Di Tommaso a celebrare in Cattedrale la Messa di suffragio e, il 20
Luglio 1930, fu lui a conferire nel santuario “S. Antonio di Padova"
l’ordinazione sacerdotale ai quattro giovani Diaconi rogazionisti: P.
Carmelo Drago, P. Luca Appi, P. Redento Levi e P. Camillo Ruggeri.

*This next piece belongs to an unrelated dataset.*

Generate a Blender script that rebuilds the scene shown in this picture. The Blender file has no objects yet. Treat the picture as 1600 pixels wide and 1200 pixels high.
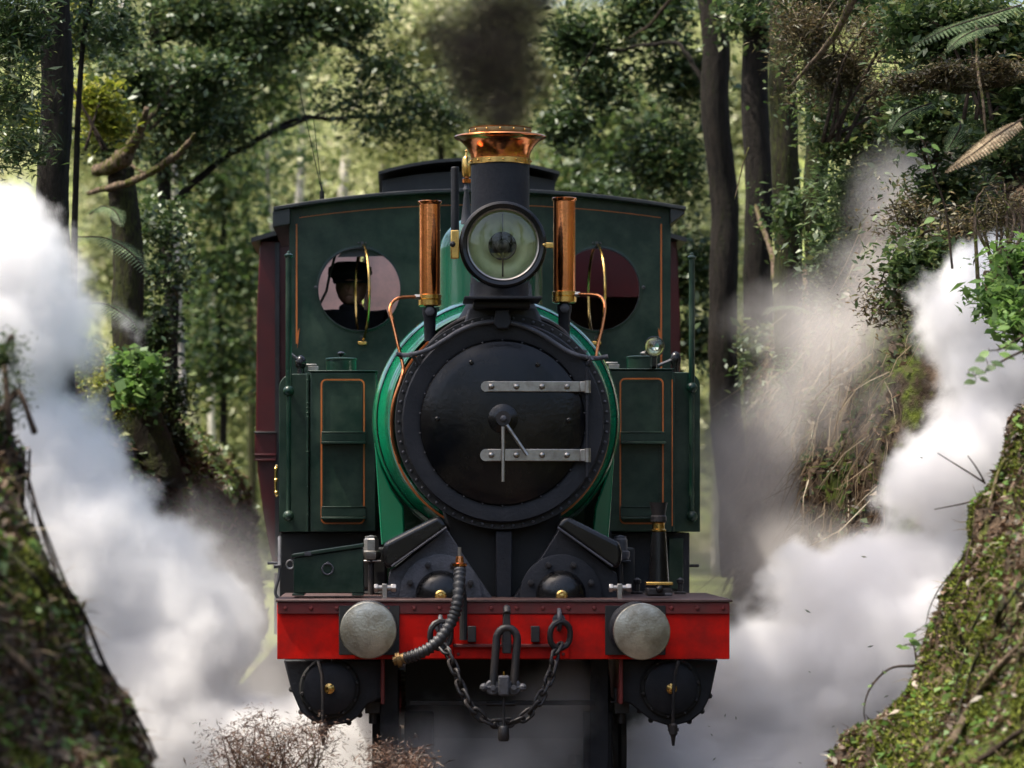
import bpy, bmesh, math, random
import numpy as np
from mathutils import Vector, Matrix, noise

random.seed(7); rng = np.random.default_rng(7)
S = bpy.context.scene
C = S.collection
PI = math.pi

# ------------------------------------------------------------------ camera
FPX = 5400.0                      # focal length in photo pixels (1600 wide)
CAMZ = 1.5
cam_d = bpy.data.cameras.new('camera')
cam = bpy.data.objects.new('camera', cam_d); C.objects.link(cam); S.camera = cam
cam_d.sensor_width = 36.0
cam_d.lens = FPX / 1600 * 36.0
cam_d.shift_x = (800 - 622) / 1600
cam_d.shift_y = (800 - 600) / 1600
cam_d.clip_start = 0.5; cam_d.clip_end = 600
cam.location = (0, 0, CAMZ); cam.rotation_euler = (PI / 2, 0, 0)
cam_d.dof.use_dof = True; cam_d.dof.focus_distance = 17.2; cam_d.dof.aperture_fstop = 3.2

# ------------------------------------------------------------------ light
SUN_EL, SUN_AZ = math.radians(64), math.radians(-100)   # azimuth from +Y towards +X
w = bpy.data.worlds.new('World'); S.world = w; w.use_nodes = True
nt = w.node_tree; nt.nodes.clear()
sk = nt.nodes.new('ShaderNodeTexSky'); sk.sky_type = 'NISHITA'; sk.sun_disc = False
sk.sun_elevation = SUN_EL; sk.sun_rotation = SUN_AZ; sk.air_density = 1.0; sk.dust_density = 5.0; sk.ozone_density = 1.0
bg = nt.nodes.new('ShaderNodeBackground'); bg.inputs[1].default_value = 0.135
wo = nt.nodes.new('ShaderNodeOutputWorld')
nt.links.new(sk.outputs[0], bg.inputs[0]); nt.links.new(bg.outputs[0], wo.inputs[0])
sd = bpy.data.lights.new('sun', 'SUN'); sd.energy = 3.3; sd.angle = math.radians(0.53); sd.color = (1.0, 0.93, 0.82)
so = bpy.data.objects.new('sun', sd); C.objects.link(so)
sdir = Vector((math.sin(SUN_AZ) * math.cos(SUN_EL), math.cos(SUN_AZ) * math.cos(SUN_EL), math.sin(SUN_EL)))
so.rotation_euler = sdir.to_track_quat('Z', 'Y').to_euler(); so.location = (0, 0, 30)
S.view_settings.view_transform = 'Standard'; S.view_settings.look = 'None'
S.view_settings.exposure = 1.3; S.view_settings.gamma = 1.0; S.view_settings.use_curve_mapping = False
S.render.engine = 'CYCLES'
cy = S.cycles
cy.use_denoising = True
try: cy.denoiser = 'OPENIMAGEDENOISE'
except Exception: pass
cy.max_bounces = 16; cy.diffuse_bounces = 3; cy.glossy_bounces = 4; cy.transmission_bounces = 6
cy.volume_bounces = 14; cy.transparent_max_bounces = 12
cy.volume_step_rate = 1.0; cy.volume_max_steps = 96
cy.sample_clamp_indirect = 6.0; cy.use_adaptive_sampling = True; cy.adaptive_threshold = 0.02
cy.caustics_reflective = False; cy.caustics_refractive = False

# ------------------------------------------------------------------ mesh helpers
def sharp(me, ang=0.6):
    bm = bmesh.new(); bm.from_mesh(me)
    for e in bm.edges:
        e.smooth = not (len(e.link_faces) == 2 and e.calc_face_angle(0) > ang) if len(e.link_faces) == 2 else True
    for f in bm.faces: f.smooth = True
    bm.to_mesh(me); bm.free()

class MB:
    """collects vertices and faces in the frame of the thing it belongs to"""
    def __init__(s): s.v = []; s.f = []
    def add(s, vs, fs):
        o = len(s.v); s.v += [tuple(v) for v in vs]; s.f += [[i + o for i in f] for f in fs]; return s
    def box(s, x0, x1, y0, y1, z0, z1):
        vs = [(x, y, z) for x in (x0, x1) for y in (y0, y1) for z in (z0, z1)]
        return s.add(vs, [(0,1,3,2),(4,6,7,5),(0,4,5,1),(2,3,7,6),(0,2,6,4),(1,5,7,3)])
    def lathe(s, prof, c=(0,0,0), axis='z', n=32, caps=True):
        """prof: list of (radius, height along axis)"""
        o = []; cx, cy_, cz = c
        for r, h in prof:
            for k in range(n):
                a = 2*PI*k/n; u, v = r*math.cos(a), r*math.sin(a)
                if axis == 'z': o.append((cx+u, cy_+v, cz+h))
                elif axis == 'y': o.append((cx+u, cy_+h, cz+v))
                else: o.append((cx+h, cy_+u, cz+v))
        fs = []
        for i in range(len(prof)-1):
            for k in range(n):
                a, b = i*n+k, i*n+(k+1)%n
                fs.append((a, b, b+n, a+n))
        if caps:
            fs.append(tuple(range(n))); fs.append(tuple((len(prof)-1)*n+k for k in range(n))[::-1])
        return s.add(o, fs)
    def cyl(s, p0, p1, r0, r1=None, n=16):
        return s.tube([p0, p1], [r0, r0 if r1 is None else r1], n)
    def tube(s, pts, rad, n=10, closed=False, caps=True, wob=0):
        pts = [Vector(p) for p in pts]; m = len(pts)
        if not hasattr(rad, '__len__'): rad = [rad]*m
        ups = None; o = []
        prev = None
        for i, p in enumerate(pts):
            if closed: t = (pts[(i+1) % m] - pts[i-1])
            else: t = pts[min(i+1, m-1)] - pts[max(i-1, 0)]
            t.normalize()
            if prev is None:
                a = Vector((0,0,1)) if abs(t.z) < .9 else Vector((1,0,0))
                u = t.cross(a).normalized()
            else:
                u = (prev - t*prev.dot(t)).normalized()
            prev = u; v = t.cross(u)
            for k in range(n):
                a = 2*PI*k/n; rr = rad[i]*(1+wob*random.uniform(-1,1))
                o.append(p + u*math.cos(a)*rr + v*math.sin(a)*rr)
        fs = []
        for i in range(m if closed else m-1):
            j = (i+1) % m
            for k in range(n): fs.append((i*n+k, i*n+(k+1)%n, j*n+(k+1)%n, j*n+k))
        if caps and not closed:
            fs.append(tuple(range(n))[::-1]); fs.append(tuple((m-1)*n+k for k in range(n)))
        return s.add(o, fs)
    def prism(s, poly, y0, y1):
        """poly in (x,z), extruded along y"""
        n = len(poly)
        vs = [(x, y0, z) for x, z in poly] + [(x, y1, z) for x, z in poly]
        fs = [tuple(range(n)), tuple(range(n, 2*n))[::-1]] + [(i, (i+1)%n, (i+1)%n+n, i+n) for i in range(n)]
        return s.add(vs, fs)
    def ball(s, c, r, n=12, sq=(1,1,1)):
        m = n//2; o = []; fs = []
        for i in range(1, m):
            a = PI*i/m
            for k in range(n):
                b = 2*PI*k/n
                o.append((c[0]+r*sq[0]*math.sin(a)*math.cos(b), c[1]+r*sq[1]*math.sin(a)*math.sin(b), c[2]+r*sq[2]*math.cos(a)))
        t = len(o); o += [(c[0],c[1],c[2]+r*sq[2]), (c[0],c[1],c[2]-r*sq[2])]
        for i in range(m-2):
            for k in range(n): fs.append((i*n+k, (i+1)*n+k, (i+1)*n+(k+1)%n, i*n+(k+1)%n))
        for k in range(n):
            fs.append((t, k, (k+1)%n)); fs.append((t+1, (m-2)*n+(k+1)%n, (m-2)*n+k))
        return s.add(o, fs)
    def plate(s, poly, c, r, y0, y1, n=48):
        """plate with the outline poly (x,z; convex) and a round hole; thickness y0..y1"""
        out = []
        for k in range(n):
            a = 2*PI*k/n; dx, dz = math.cos(a), math.sin(a); best = 1e9
            for i in range(len(poly)):
                (x1, z1), (x2, z2) = poly[i], poly[(i+1) % len(poly)]
                ex, ez = x2-x1, z2-z1; den = dx*ez - dz*ex
                if abs(den) < 1e-9: continue
                t = ((x1-c[0])*ez - (z1-c[1])*ex)/den; u = ((x1-c[0])*dz - (z1-c[1])*dx)/den
                if t > 0 and -1e-6 <= u <= 1+1e-6: best = min(best, t)
            out.append((c[0]+dx*best, c[1]+dz*best))
        # snap the ring samples nearest each corner onto it
        for px, pz in poly:
            k = min(range(n), key=lambda i: (out[i][0]-px)**2+(out[i][1]-pz)**2); out[k] = (px, pz)
        inn = [(c[0]+r*math.cos(2*PI*k/n), c[1]+r*math.sin(2*PI*k/n)) for k in range(n)]
        vs = [(x,y,z) for y in (y0,y1) for ring in (inn, out) for x,z in ring]
        fs = []
        for k in range(n):
            j = (k+1)%n
            fs += [(k,j,n+j,n+k), (2*n+k,3*n+k,3*n+j,2*n+j), (k,2*n+k,2*n+j,j), (n+k,n+j,3*n+j,3*n+k)]
        return s.add(vs, fs)
    def build(s, name, mat, parent=None, bevel=0, seg=2, ang=0.6, smooth=True, loc=None, kind=None, label=None):
        me = bpy.data.meshes.new(name); me.from_pydata(s.v, [], s.f); me.validate()
        bm = bmesh.new(); bm.from_mesh(me); bmesh.ops.recalc_face_normals(bm, faces=bm.faces); bm.to_mesh(me); bm.free()
        if smooth: sharp(me, ang)
        me.materials.append(mat)
        o = bpy.data.objects.new(name, me); C.objects.link(o)
        if parent: o.parent = parent
        if loc: o.location = loc
        if bevel:
            b = o.modifiers.new('bevel', 'BEVEL'); b.width = bevel; b.segments = seg; b.limit_method = 'ANGLE'; b.angle_limit = 0.6
            b.harden_normals = False
        if kind: o['kind'] = kind
        if label: o['label'] = label
        return o

def thing(name, label, cat, loc=(0,0,0), group=None):
    o = bpy.data.objects.new(name, None); C.objects.link(o); o.location = loc; o.empty_display_size = .1
    o['label'] = label; o['category'] = cat
    if group: o['group'] = group
    return o
def tag(o, label, cat, group=None):
    o['label'] = label; o['category'] = cat
    if group: o['group'] = group
    return o
def dup(o, parent, loc=None, rot=None):
    c = o.copy(); C.objects.link(c); c.parent = parent
    if loc is not None: c.location = loc
    if rot is not None: c.rotation_euler = rot
    return c
def spline(pts, n=8):
    """Catmull-Rom through pts"""
    P = [Vector(p) for p in pts]; P = [P[0]*2-P[1]] + P + [P[-1]*2-P[-2]]; out = []
    for i in range(1, len(P)-2):
        for k in range(n):
            t = k/n; a, b, c, d = P[i-1:i+3]
            out.append(0.5*((2*b)+(c-a)*t+(2*a-5*b+4*c-d)*t*t+(3*b-a-3*c+d)*t**3))
    out.append(P[-2]); return out
def W(px, py, d):
    """world point seen at photo pixel (px, py) at distance d along the line"""
    return Vector(((px-622)*d/FPX, d, CAMZ+(800-py)*d/FPX))

# ------------------------------------------------------------------ materials
def new_mat(name):
    m = bpy.data.materials.new(name); m.use_nodes = True; n = m.node_tree; n.nodes.clear()
    out = n.nodes.new('ShaderNodeOutputMaterial'); return m, n, out
def N(nt, t, **kw):
    n = nt.nodes.new(t)
    for k, v in kw.items():
        if k.startswith('i_'):
            key = k[2:]; key = int(key) if key.isdigit() else key
            n.inputs[key].default_value = v
        else: setattr(n, k, v)
    return n
def ramp(nt, stops, interp='LINEAR'):
    r = nt.nodes.new('ShaderNodeValToRGB'); cr = r.color_ramp; cr.interpolation = interp
    while len(cr.elements) < len(stops): cr.elements.new(0.5)
    for e, (p, c) in zip(cr.elements, stops): e.position = p; e.color = (*c, 1) if len(c) == 3 else c
    return r
def paint(name, col, dust=(0.09,0.08,0.06), dust_amt=.35, rough=.22, metal=0, coat=0, scale=5, bump=.04, rv=.2, spec=.5, var=None):
    m, nt, out = new_mat(name); L = nt.links
    p = N(nt, 'ShaderNodeBsdfPrincipled', i_Metallic=metal); p.inputs['Specular IOR Level'].default_value = spec
    if coat: p.inputs['Coat Weight'].default_value = coat; p.inputs['Coat Roughness'].default_value = .03
    tc = N(nt, 'ShaderNodeTexCoord')
    n1 = N(nt, 'ShaderNodeTexNoise', i_Scale=scale, i_Detail=6.0, i_Roughness=.65); L.new(tc.outputs['Object'], n1.inputs['Vector'])
    n2 = N(nt, 'ShaderNodeTexNoise', i_Scale=scale*9, i_Detail=4.0); L.new(tc.outputs['Object'], n2.inputs['Vector'])
    r1 = ramp(nt, [(0.4, (0,0,0)), (0.66, (1,1,1))]); L.new(n1.outputs[0], r1.inputs[0])
    mu = N(nt, 'ShaderNodeMath', operation='MULTIPLY', i_1=dust_amt); L.new(r1.outputs[0], mu.inputs[0])
    mx = N(nt, 'ShaderNodeMix', data_type='RGBA'); L.new(mu.outputs[0], mx.inputs[0])
    mx.inputs[6].default_value = (*col, 1); mx.inputs[7].default_value = (*dust, 1)
    L.new(mx.outputs[2], p.inputs['Base Color'])
    mr = N(nt, 'ShaderNodeMapRange'); mr.inputs[3].default_value = rough; mr.inputs[4].default_value = rough+rv
    L.new(n1.outputs[0], mr.inputs[0]); L.new(mr.outputs[0], p.inputs['Roughness'])
    b = N(nt, 'ShaderNodeBump', i_Strength=bump, i_Distance=.01); L.new(n2.outputs[0], b.inputs['Height']); L.new(b.outputs[0], p.inputs['Normal'])
    L.new(p.outputs[0], out.inputs[0]); return m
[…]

Nel 1945, in occasione dell'inaugurazione della Via Annibale Maria
Di Francia, Mons. Di Tommaso, volle ricordare un aneddoto legato
all’acquisto del convento di S. Pasquale, trentasei anni prima, riguardante
l'originale pretesa del proprietario, il signor Nicola Salerno Mele, di
continuare a cacciare i tordi nel boschetto del convento. Il Padre stava
per concederglielo quando il Vescovo, che teneva personalmente le
trattative, intervenne: “Ma il canonico non sa chi saranno le future
cacciatrici …dovrebbero venire a cacciare la madre e la moglie di don
Nicola, col seguito delle amiche e conoscenti!”. “Oh, questo poi
no!” - replicò il Padre; il quale però si dichiarò disponibile a
fargli pervenire a casa di volta per volta i tordi catturati... ma a
"don Nicola" stava a cuore piuttosto la scampagnata di familiari e amici
nel boschetto e rinunziò alla richiesta.
Dal 16 al 30 Settembre 1946 il Tribunale Ecclesiastico di Oria,
presieduto da Mons. Antonio Di Tommaso, celebrò il Processo
rogatoriale per la causa di canonizzazione di Padre Annibale: in 28
sessioni vennero raccolte 13 deposizioni e fu ascoltato lo stesso
anziano Presule.
“Io non ho alcun dubbio che il Can. Di Francia sia un santo” ebbe
a dire in un’occasione Mons. Di Tommaso. E fu sua la famosa esclamazione
riportata da Don Barsanofio Chieti: a passeggio col Vescovo, videro in
fondo al viale della stazione di Oria il Padre che avanzava
faticosamente era ormai ai suoi ultimi anni; e il vescovo additandolo
esclamò: “Quell’uomo vuol essere a forza santo!” Mons. Di Tommaso
per tutta la durata della sua ventennale amicizia era stato testimone
della forza e della costanza con la quale il Padre tendeva risolutamente
alla santità. “Ho avuto occasione di ammirare
la grande pietà e la viva fiducia del Servo di Dio nella Provvidenza
– continua la sua
testimonianza –: il suo governo fu quello di un santo, si direbbe
piuttosto di un imprudente, perché audace, fidando sconfinatamente nella
Provvidenza”. E di questa santità traccia anche questo bellissimo
ritratto: “…ritengo che il Can. Di Francia stia sempre alla presenza
di Dio e che tutto quello che fa lo fa per Dio e con Dio. Si vede da
come agisce che per lui stare a pregare dinnanzi al Tabernacolo o
predicare o confessare o spidocchiare un povero ributtante o dare da
mangiare o vestire un fanciullo povero e derelitto è la stessa cosa!”.